Legge Fallimentare

Sorte degli atti e dei pagamenti compiuti dal fallito


Atti compiuti dal fallito dopo la dichiarazione di fallimento 

Come ai più noto, con la procedura di fallimento il soggetto fallito perde la possibilità di disporre dei propri beni esistenti alla data di dichiarazione di fallimento, determinandosi così il c.d. “spossessamento” dei beni del fallito.
Vediamo nell’odierno approfondimento qual è la sanzione prevista dalla legge nel caso in cui, dopo la dichiarazione di fallimento, siano posti in essere atti o compiuti pagamenti ad opera del fallito. 
 

La sanzione al divieto

Secondo quanto stabilito dall’art. 44 l.f.Tutti gli atti compiuti dal fallito e i pagamenti da lui eseguiti dopo la dichiarazione di fallimento sono inefficaci rispetto ai creditori. Sono egualmente inefficaci i pagamenti ricevuti dal fallito dopo la sentenza dichiarativa di fallimento.

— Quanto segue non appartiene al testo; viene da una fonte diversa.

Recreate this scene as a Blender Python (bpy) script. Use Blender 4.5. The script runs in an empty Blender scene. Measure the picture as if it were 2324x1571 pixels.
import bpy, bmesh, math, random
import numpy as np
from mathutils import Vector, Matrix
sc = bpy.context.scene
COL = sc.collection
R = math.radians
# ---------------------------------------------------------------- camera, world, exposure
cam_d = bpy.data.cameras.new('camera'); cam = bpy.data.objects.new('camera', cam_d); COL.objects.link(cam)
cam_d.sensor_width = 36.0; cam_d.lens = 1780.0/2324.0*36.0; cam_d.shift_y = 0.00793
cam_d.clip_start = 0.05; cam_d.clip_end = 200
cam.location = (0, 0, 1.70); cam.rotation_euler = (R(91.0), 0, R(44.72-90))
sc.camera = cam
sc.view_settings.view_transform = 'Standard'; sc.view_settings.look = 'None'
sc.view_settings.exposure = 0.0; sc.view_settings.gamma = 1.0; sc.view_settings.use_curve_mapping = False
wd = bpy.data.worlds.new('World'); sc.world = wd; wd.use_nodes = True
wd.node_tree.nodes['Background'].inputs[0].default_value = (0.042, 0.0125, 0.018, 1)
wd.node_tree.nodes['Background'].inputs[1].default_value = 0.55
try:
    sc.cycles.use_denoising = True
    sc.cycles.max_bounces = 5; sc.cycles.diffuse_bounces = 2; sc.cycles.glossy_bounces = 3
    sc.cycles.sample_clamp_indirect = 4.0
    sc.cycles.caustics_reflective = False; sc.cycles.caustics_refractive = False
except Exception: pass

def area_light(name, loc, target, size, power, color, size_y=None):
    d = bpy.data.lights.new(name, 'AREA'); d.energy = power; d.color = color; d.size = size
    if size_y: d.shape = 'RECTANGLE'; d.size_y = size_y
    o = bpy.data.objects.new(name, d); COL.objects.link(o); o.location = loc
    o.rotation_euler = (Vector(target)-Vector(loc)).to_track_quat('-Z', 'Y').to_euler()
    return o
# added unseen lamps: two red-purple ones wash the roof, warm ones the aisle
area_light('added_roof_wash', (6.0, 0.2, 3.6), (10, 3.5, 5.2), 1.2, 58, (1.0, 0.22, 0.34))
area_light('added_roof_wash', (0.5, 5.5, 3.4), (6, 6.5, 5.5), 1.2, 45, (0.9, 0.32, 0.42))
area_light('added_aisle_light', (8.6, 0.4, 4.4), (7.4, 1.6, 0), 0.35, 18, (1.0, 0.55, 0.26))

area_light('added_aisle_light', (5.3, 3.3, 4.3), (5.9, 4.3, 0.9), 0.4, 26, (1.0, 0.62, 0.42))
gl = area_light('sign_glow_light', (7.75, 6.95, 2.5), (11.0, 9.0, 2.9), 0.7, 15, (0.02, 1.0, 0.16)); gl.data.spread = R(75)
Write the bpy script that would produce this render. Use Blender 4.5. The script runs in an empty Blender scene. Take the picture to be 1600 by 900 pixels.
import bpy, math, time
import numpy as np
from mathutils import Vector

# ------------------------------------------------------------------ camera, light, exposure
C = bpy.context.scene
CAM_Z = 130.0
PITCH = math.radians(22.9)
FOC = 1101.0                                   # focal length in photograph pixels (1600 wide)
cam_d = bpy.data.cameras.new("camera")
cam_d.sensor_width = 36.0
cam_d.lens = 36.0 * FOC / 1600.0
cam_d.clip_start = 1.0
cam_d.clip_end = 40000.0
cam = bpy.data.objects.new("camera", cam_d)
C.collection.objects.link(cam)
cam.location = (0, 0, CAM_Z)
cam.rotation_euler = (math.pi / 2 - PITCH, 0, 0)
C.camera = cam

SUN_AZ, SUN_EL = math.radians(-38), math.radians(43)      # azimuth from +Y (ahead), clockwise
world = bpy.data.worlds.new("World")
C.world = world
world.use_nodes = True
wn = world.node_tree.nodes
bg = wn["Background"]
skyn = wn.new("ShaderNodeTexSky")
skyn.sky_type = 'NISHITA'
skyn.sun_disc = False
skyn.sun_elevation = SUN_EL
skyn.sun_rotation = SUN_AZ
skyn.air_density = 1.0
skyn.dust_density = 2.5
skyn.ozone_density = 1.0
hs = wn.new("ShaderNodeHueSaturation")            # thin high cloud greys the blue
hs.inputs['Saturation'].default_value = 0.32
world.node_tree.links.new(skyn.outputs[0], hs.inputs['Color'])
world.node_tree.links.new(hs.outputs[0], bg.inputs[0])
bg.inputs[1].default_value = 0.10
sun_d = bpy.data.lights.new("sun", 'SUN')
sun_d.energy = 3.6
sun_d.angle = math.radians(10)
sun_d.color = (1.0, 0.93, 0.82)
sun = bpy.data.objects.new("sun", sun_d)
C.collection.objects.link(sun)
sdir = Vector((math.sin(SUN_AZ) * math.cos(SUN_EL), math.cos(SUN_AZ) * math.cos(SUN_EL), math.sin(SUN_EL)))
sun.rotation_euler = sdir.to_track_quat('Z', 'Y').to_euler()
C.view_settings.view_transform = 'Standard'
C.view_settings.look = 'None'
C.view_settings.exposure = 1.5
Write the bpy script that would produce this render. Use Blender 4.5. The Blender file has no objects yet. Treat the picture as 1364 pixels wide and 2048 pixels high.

Fermo quanto previsto dall’art. 42 secondo comma, sono acquisite al fallimento tutte le utilità che il fallito consegue nel corso della procedura per effetto degli atti di cui al primo e secondo comma.”
Sulla scorta di quanto previsto, quindi, nessun atto e nessun pagamento compiuti dopo la dichiarazione di fallimento possono avere efficacia nei confronti dei creditori e pregiudicare il patrimonio fallimentare. 
Il fallito, quindi, viene privato della disponibilità dei suoi beni e gli atti e i pagamenti da lui compiuti nel corso del fallimento sono inefficaci rispetto ai creditori concorsuali.
Secondo quanto statuito dalla Suprema Corte di Cassazione con sentenza n. 1724/2015 “il regime di inefficacia previsto dall'art. 44, comma 2, l. fall. trova integrale applicazione soltanto per i pagamenti ricevuti dal fallito per titoli anteriori al fallimento e si ricollega tanto alla cristallizzazione del patrimonio del debitore, quanto allo spossessamento conseguenti alla dichiarazione di fallimento e cioè al fatto che quest'ultima priva il fallito, dalla data di deposito della sentenza, dei poteri di amministrazione e disposizione del suo patrimonio, trasferendoli agli organi della procedura fallimentare, nell'interesse della massa dei creditori.”
 

Relatività dell’inefficacia 

L’inefficacia, quale sanzione degli atti compiuti dal fallito ex art. 44 l.f. può essere considerata come inefficacia relativa, sia sotto un aspetto soggettivo che temporale: 
  • sotto il profilo soggettivo, l’atto non sarà opponibile ai soli creditori concorsuali.
  • sotto il profilo temporale, invero, l’inopponibilità sarà comunque limitata, ossia varrà solamente per la durata della procedura ossia fino alla chiusura per procedimento del fallimento.  
Conseguentemente, occorre precisare che nonostante non ci sia un termine fissato per la proposizione dell’azione ex art. 44 L.F.., questa può essere proposta solamente dal Curatore fallimentare ed una volta che sia cessato il fallimento l’atto acquisterà efficacia.
 

Pagamenti eseguiti e ricevuti dal fallito 

Nel caso in cui il pagamento sia stato effettuato dal fallito, il curatore deve dichiararne l’inefficacia e richiederne la restituzione al fine di tutelare la par condicio creditorum.
Oltre ai pagamenti eseguiti, sono sanzionati anche i pagamenti effettuati al fallito.
Nello specifico, il legislatore ha inoltre previsto che nessun pagamento dei debitori effettuato nelle mani del fallito, dopo la sentenza dichiarativa di pagamento, può avere effetto liberatorio per la parte obbligata.